I don’t quite know what the moral of this story is, but I like how it encapsulates so many of the tensions of life in Paris.
I got back to my host’s place and did a bit of e-mail work and so on, and then took the host and his daughter out for dinner. From there, it was off to a bar called Le Pin Up to see a soirée organized by my friend, Fantômette. I had received one of her weekly “what techno stuff is going on in Paris” e-mail newsletters, which told me that she was organizing one last event before the summer break. Since it coincided with one of my few nights in Paris, I just had to go. Despite having crossed 7 time zones only a day ago, and having spent the day running around Paris, I put on my party clothes and headed over to the bar.
I had sent an email ahead to Fantô ahead of my arrival, but apparently I sent it to the email account that she doesn’t regularly check, because when I showed up at the bar, her hands went to her mouth in surprise. We spent a moment catching up briefly, only to discover that we were both going to Berlin for the summer. Holy shit! As of about the 14th of July, I’m going to have a party buddy.

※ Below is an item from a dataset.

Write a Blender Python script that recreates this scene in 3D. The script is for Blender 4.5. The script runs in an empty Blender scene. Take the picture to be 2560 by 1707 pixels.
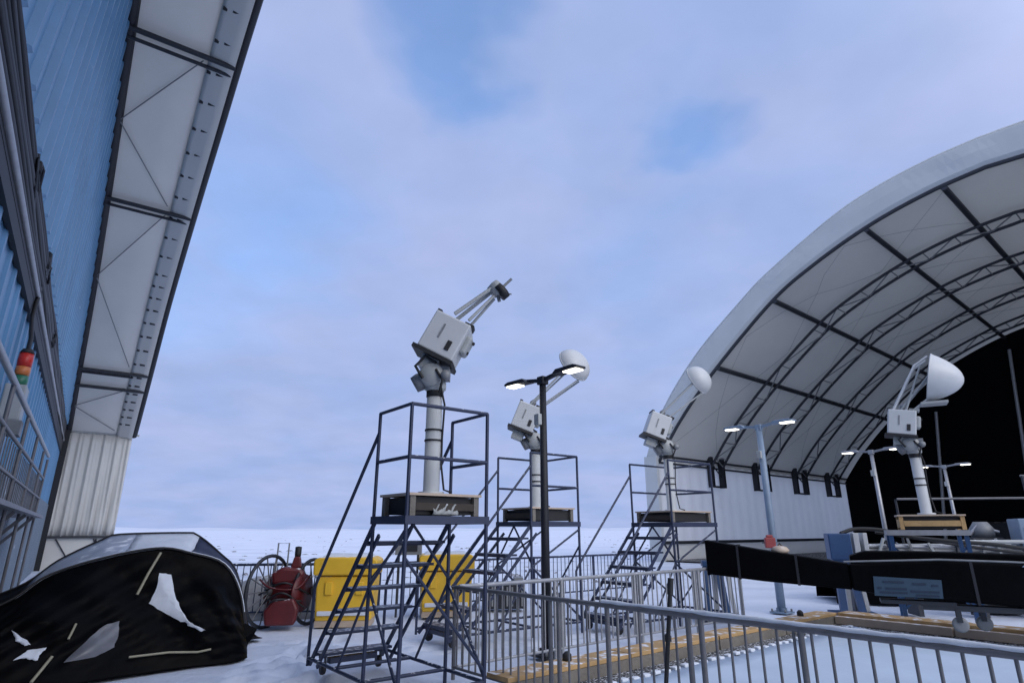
import bpy, bmesh, math, random
from mathutils import Vector, Matrix
random.seed(7)
SC = bpy.context.scene
COL = SC.collection
PI = math.pi
R = math.radians

# ------------------------------------------------------------------ camera
cam_d = bpy.data.cameras.new('camera')
cam = bpy.data.objects.new('camera', cam_d)
COL.objects.link(cam)
cam.location = (0, 0, 1.54)
cam.rotation_euler = (R(90 + 17.7), 0, 0)
cam_d.sensor_width = 36
cam_d.lens = 36 * 1476 / 2560
cam_d.clip_start = 0.05
cam_d.clip_end = 20000
SC.camera = cam

# ------------------------------------------------------------------ light
SUN_EL, SUN_AZ = 30.0, 142.0          # azimuth clockwise from +Y
SC.view_settings.view_transform = 'Standard'
SC.view_settings.look = 'None'
SC.view_settings.exposure = 0.22
SC.view_settings.gamma = 1.0
SC.view_settings.use_curve_mapping = False

world = bpy.data.worlds.new('World')
SC.world = world
world.use_nodes = True
wn, wl = world.node_tree.nodes, world.node_tree.links
wn.clear()
out = wn.new('ShaderNodeOutputWorld')
bg = wn.new('ShaderNodeBackground')
bg.inputs['Strength'].default_value = 0.10
sky = wn.new('ShaderNodeTexSky')
sky.sky_type = 'NISHITA'
sky.sun_disc = False
sky.sun_elevation = R(SUN_EL)
sky.sun_rotation = R(SUN_AZ)
sky.altitude = 0
sky.air_density = 1.0
sky.dust_density = 0.6
sky.ozone_density = 2.0
tc = wn.new('ShaderNodeTexCoord')
sep = wn.new('ShaderNodeSeparateXYZ')
wl.new(tc.outputs['Generated'], sep.inputs[0])

def wmath(op, a, b=None, clamp=False):
    n = wn.new('ShaderNodeMath'); n.operation = op; n.use_clamp = clamp
    for i, v in enumerate((a, b)):
        if v is None: continue
        if isinstance(v, (int, float)): n.inputs[i].default_value = v
        else: wl.new(v, n.inputs[i])
    return n.outputs[0]
zz = wmath('ADD', wmath('MAXIMUM', sep.outputs[2], 0.0), 0.22)
comb = wn.new('ShaderNodeCombineXYZ')
wl.new(wmath('DIVIDE', sep.outputs[0], zz), comb.inputs[0])
wl.new(wmath('DIVIDE', sep.outputs[1], zz), comb.inputs[1])
def wnoise(scale, detail, rough, dist, off):
    mp = wn.new('ShaderNodeMapping'); mp.inputs['Location'].default_value = off
    wl.new(comb.outputs[0], mp.inputs[0])
    n = wn.new('ShaderNodeTexNoise'); n.inputs['Scale'].default_value = scale
    n.inputs['Detail'].default_value = detail; n.inputs['Roughness'].default_value = rough
    n.inputs['Distortion'].default_value = dist
    wl.new(mp.outputs[0], n.inputs['Vector'])
    return n.outputs[0]
def wramp(v, a, b):
    n = wn.new('ShaderNodeMapRange'); n.interpolation_type = 'SMOOTHSTEP'
    n.inputs[1].default_value = a; n.inputs[2].default_value = b
    wl.new(v, n.inputs[0]); return n.outputs[0]
cover = wramp(wnoise(1.2, 3.0, 0.45, 0.1, (3.1, 1.7, 0)), 0.30, 0.56)     # broad stratus cover
fine = wramp(wnoise(2.4, 4.0, 0.5, 0.15, (0.4, 7.7, 0)), 0.25, 0.75)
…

I struck up conversation with a co-worker of Fantô, and we went down into the basement, where the dance floor was, to see her spin. The basement was really a converted cave (i.e., root cellar / wine cellar), which I don’t think had ever been thoroughly sealed. The result was that the place smelled pretty moldy and, at one point, it smelled distinctly of poop. Hooray Paris sewers!
Anyway, we had a great conversation, which lasted a couple of hours, and by half past midnight (which is really early, even for a warm-up party) I said my goodbyes and headed home.